Poète et homme politique français, Paul Déroulède (1846-1914) a fondé la Ligue des patriotes en 1882 et soutenu le général Boulanger. Lors des obsèques de Félix Faure, le 23 février 1899, il attend, place de la Bastille, les troupes qui reviennent de la cérémonie funèbre. Lorsque les militaires passent, Déroulède attrape la bride du cheval du général Roget et tente de l'entraîner dans un coup d'Etat contre le régime parlementaire. Mais sa tentative demeure vaine. Déroulède est arrêté et conduit à la caserne. Puis il est traduit devant les juridictions ordinaires qui l'acquittent cependant le 29 mai.

Malgré ce coup de semonce, Déroulède poursuit ses turbulentes activités et prononce trois discours en juillet 1899 pour annoncer un prochain coup de force. La police le prend désormais au sérieux et surveille ses faits et gestes, tout comme elle contrôle discrètement les membres des autres mouvements contestataires, qui se montrent de plus en plus virulents.

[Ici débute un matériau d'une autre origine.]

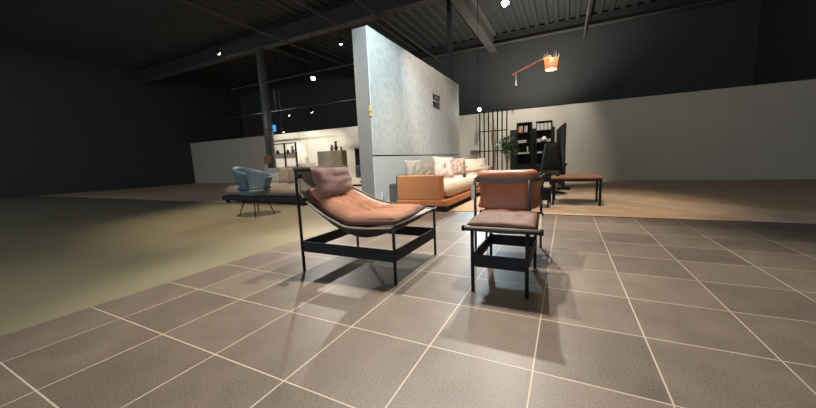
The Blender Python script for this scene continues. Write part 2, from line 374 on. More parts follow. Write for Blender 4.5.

Fort Chabrol (JPG - 45 Ko) Au steeple-chase d'Auteuil, en plein contexte de l'affaire Dreyfus, le président de la République, Emile Loubet, est bousculé et son chapeau haut de forme aplati.

Dans ce climat politique houleux, Waldeck-Rousseau constitue un cabinet « de défense républicaine » le 22 juin 1899. Moins de deux mois plus tard, il procède à l'arrestation de 67 personnes, membres de divers mouvements nationalistes et monarchistes. Paul Déroulède fait partie des inculpés, mais aussi André Buffet, connu pour ses opinions royalistes, et Jules Guérin, le président de la Ligue antisémite. Avant d'être arrêté par la police, ce dernier se barricade au siège du journal L'Antijuif situé rue de Chabrol, à Paris. Réfugié dans ce qui sera appelé Fort Chabrol, il résiste pendant plusieurs semaines aux assauts des forces de l'ordre.


La salle des Séances du Sénat, aménagée pour le Haute Cour, en 1899

Le 4 septembre 1899, un décret du président de la République constitue le Sénat en Haute Cour de justice pour juger ces hommes. La première réunion de cette juridiction spéciale se tient au Palais du Luxembourg le 18 septembre. Une commission composée de 9 sénateurs est désignée pour procéder à l'instruction de l'affaire.

Rapidement, cette commission constate le néant des charges retenues et décide de relâcher 45 personnes. Après les interrogatoires des prévenus, 5 autres inculpés sont mis hors de cause. En fin de compte, seules 17 personnes, sur les 67 arrêtées au départ, sont renvoyées devant la Haute Cour : on y trouve 9 royalistes (dont Buffet et Lur-Saluces, jugé par contumace), 4 membres de la Ligue des patriotes (dont Déroulède et Habert, jugé par contumace) et 4 antisémites (dont Guérin).

Le procès des 17 accusés débute le 9 novembre 1899. Les débats, présidés par Armand Fallières, président du Sénat, sont publics. Au cours des 46 audiences consacrées à l'examen de l'affaire, l'ambiance est houleuse et ponctuée d'incidents. A l'issue des débats, le 4 janvier 1900, l'arrêt définitif est rendu : Déroulède et Buffet sont condamnés à 10 ans de bannissement, Guérin à 10 ans de détention, alors que tous les autres accusés sont acquittés. Quant à Marcel Habert et au comte de Lur-Saluces, constitués prisonniers par la suite, ils sont frappés chacun d'une peine de 5 ans de bannissement.